I loathe reading stuff like this. Money is so important until you have it, and then it becomes fashionable to talk how there are more important things.
To any SAAS founders who feel strongly that there are more important things than money, feel free to give away your fortunes to feed the hungry if you’re in search of a higher calling. There are many who would appreciate it.
YEP. It's funny how it's always the multi-millionaires that talk about the importance of God, giving back, being honest. And "the rest will come naturally". It's absolutely sinister gate-keeping.
Things are remarkably binary in capitalism.
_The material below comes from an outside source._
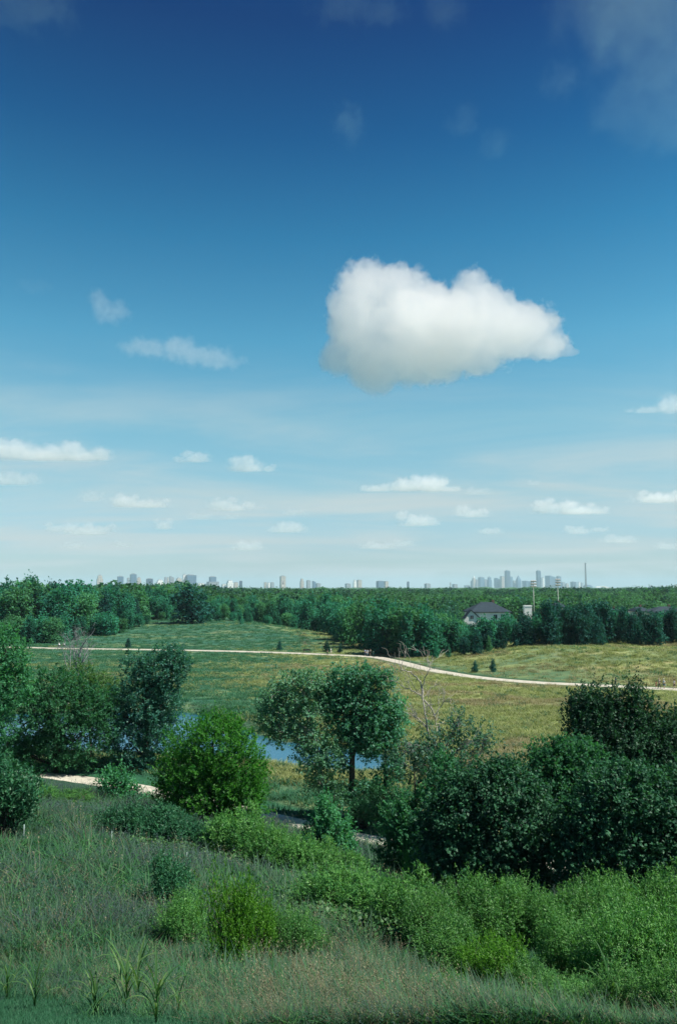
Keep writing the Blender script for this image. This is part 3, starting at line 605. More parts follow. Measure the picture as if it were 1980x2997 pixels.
bare_tree('dead_tree', 'thin pale leafless tree in front of the far trail at the left', 92, 225,
          [(0.16, [(228, 2080), (230, 1990), (232, 1930), (238, 1900), (252, 1872)]), (0.11, [(230, 1975), (218, 1930), (214, 1895)]), (0.10, [(231, 1960), (246, 1925), (262, 1890)]), (0.10, [(230, 1980), (222, 1940), (228, 1885)]), (0.09, [(231, 1990), (240, 1950), (258, 1915)])], 'bark_grey', 12, 32)
bare_tree('dead_tree', 'slender forked sapling almost without leaves at the far left', 90, 195,
          [(0.07, [(200, 2060), (206, 1960), (208, 1900), (216, 1868)]), (0.06, [(205, 1980), (190, 1930), (185, 1900)]), (0.05, [(207, 1915), (203, 1880)])], 'bark_grey', 5, 33)

# ================================================================== SCATTER TOOL (real instances on a point mesh)
def proto(me, name, coll):
    o = bpy.data.objects.new(name, me); coll.objects.link(o); return o
def scatter(name, pts, rot, scl, idx, coll, label):
    me = bpy.data.meshes.new(name); me.vertices.add(len(pts)); me.vertices.foreach_set('co', np.asarray(pts, np.float32).ravel())
    a = me.attributes.new('rot', 'FLOAT_VECTOR', 'POINT'); a.data.foreach_set('vector', np.asarray(rot, np.float32).ravel())
    a = me.attributes.new('scl', 'FLOAT_VECTOR', 'POINT'); a.data.foreach_set('vector', np.asarray(scl, np.float32).ravel())
    a = me.attributes.new('idx', 'INT', 'POINT'); a.data.foreach_set('value', np.asarray(idx, np.int32)); me.update()
    ob = mobj(name, me); tag(ob, label, kind='stuff')
    t = bpy.data.node_groups.new(name + '_scatter', 'GeometryNodeTree')
    t.interface.new_socket('Geometry', in_out='INPUT', socket_type='NodeSocketGeometry'); t.interface.new_socket('Geometry', in_out='OUTPUT', socket_type='NodeSocketGeometry')
    gi = t.nodes.new('NodeGroupInput'); go = t.nodes.new('NodeGroupOutput'); ip = t.nodes.new('GeometryNodeInstanceOnPoints'); ci = t.nodes.new('GeometryNodeCollectionInfo')
    ci.inputs['Collection'].default_value = coll; ci.inputs['Separate Children'].default_value = True; ci.inputs['Reset Children'].default_value = True
    def na(n, ty):
        q = t.nodes.new('GeometryNodeInputNamedAttribute'); q.data_type = ty; q.inputs['Name'].default_value = n; return q.outputs[0]
    k = t.links.new; k(gi.outputs[0], ip.inputs['Points']); k(ci.outputs[0], ip.inputs['Instance']); ip.inputs['Pick Instance'].default_value = True
    k(na('idx', 'INT'), ip.inputs['Instance Index']); k(na('rot', 'FLOAT_VECTOR'), ip.inputs['Rotation']); k(na('scl', 'FLOAT_VECTOR'), ip.inputs['Scale']); k(ip.outputs[0], go.inputs[0])
    md = ob.modifiers.new('scatter', 'NODES'); md.node_group = t; return ob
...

Try pitching a VC on a startup concept that’s about more than money and see how far it gets you.
Or hit up just a few of hundreds of thousands laid off in the industry over the last year and ask them how important money is to them.
People who talk about wishing they hadn’t focused so much on the money are the ones who have it. Such tone-deaf takes are only possible once you’ve secured yourself against the system. The rest of us dream to one day be in a place to say such stupid things.
When you’ve ticked off the money requirement then you can move onto higher level things and trying to change the world.
Maslow hierarchy of needs, and it’s probably better for everyone that it exists.
In theory, that's the entire point of why we as a society allow businesses to exist
Start with the customer. If you can get them excited & keep them that way, you solved most of the problem. If you are building something with hopes that "they will come" you are burning cash for fun and no one is going to care when it runs out.
The other piece of advice I would add is that, even though SaaS starts with "Software", you should NEVER start with the software. You should be starting with on-site meetings with your customers. Consulting about the processes the software might be able to help with. You should only start talking about things like clouds, containers and code once you have a schema that the customer can look at and go "aha! That's our business!".
Both pieces of my advice deeply involve the customer in some way. It's incredible to me how many "entrepreneurs" are blind to the fact that someone is eventually going to have to want their product, and for profitability to occur that prospect probably can't be their family member, SO or best friend.
When DoorDash first started, they manually took orders and delivered them to people, over the phone. They'd get an order from their customer, then they'd order it from the restaurant, then drive over to pick up and deliver them. Then, they built the driver network software, mobile app, and all that.
> NEVER start with the software
As a long-time (old) engineer, historically my mindset was to rush into problem-solving mode by thinking about software-based solutions to everything. After learning from a failure or two, I recognize how that might work for me but doesn't necessarily contribute to solving a problem for a customer.
I understand how to solve problems with software, but my key to successes has been to really understand and define the problem to be solved. This generally takes so much more effort than surface-level assessments.
I think much of this is chicken-egg at the end of the day. Trust & networking is a hell of a challenge. There is no reality in which we could have walked into a client totally cold and proposed what we are selling today.
I think "hunting for problems" is part of the mission, but you also need people to be willing to work with you once you identify one. One element of successful professional networking should be a constant stream of "hmm maybe an opportunity?".
Building reputation in your target market seems to be the most difficult aspect of B2B SaaS.
1. get customers
2. get customers
3. get customers
But, as per my reply earlier in this topic, the "how" is left as an exercise to the reader.
How do you find good people? How do sell before building? How do you find a good marketer? How do you reach $500k revenue in one year?
There are no easy answers, playbooks etc. here. It all depends on industry, customer profile, market circumstances etc.
Also, without trying to be overly sour, these tips should have a source with them noting the founder's company stage. Tips from folks doing $1M ARR+ tend to be more useful than those from $3000 ARR.
Definitely agree that a lot of advice appears "easier said than done" - execution is kind, after all. There was one response that said those at the top don't reveal their secrets/little details.
The best across-the-board advice that I've heard from others:
- Own it. Be the best operator for everything in your business.
- Scale last. Very few companies have failed because they couldn't scale the business (but did everything else right).
- Keep at it. Blood, sweat and tears.
Even at that, the mentors who I've had in the past said take these things with a grain of salt.I think the intended thought process is: don't prematurely scale. Wait until you need to.
- how much is the role of product vs distribution? - should be go aggressive on distribution with a relatively new product?
To boil it down: at the end of the day you need capital, clean execution, and aquire the correct customers. (the classic and infinitely repetitive trope of PrOdUcT MaRkEt FiT)
As many comments say, the magic is in how you do this (which no one seems to know! or explain!)
Maybe that's the real SaaS product we all need!
* YOUR FIRST HIRES SHOULD BE CUSTOMERS *
You'll be building the right thing from the start. Selling will be easier too since confidence in the team is just as important as the product. Onboarding will be easier too. Support will be easier too. Heck, everything is easier.
Other advice:
*DO NOT HIRE A PROFESSIONAL PRODUCT MANAGER*
Instead, provide product management training to that customer you hired. You'll avoid playing the telphone game. Your devs will be closer to the customer this way.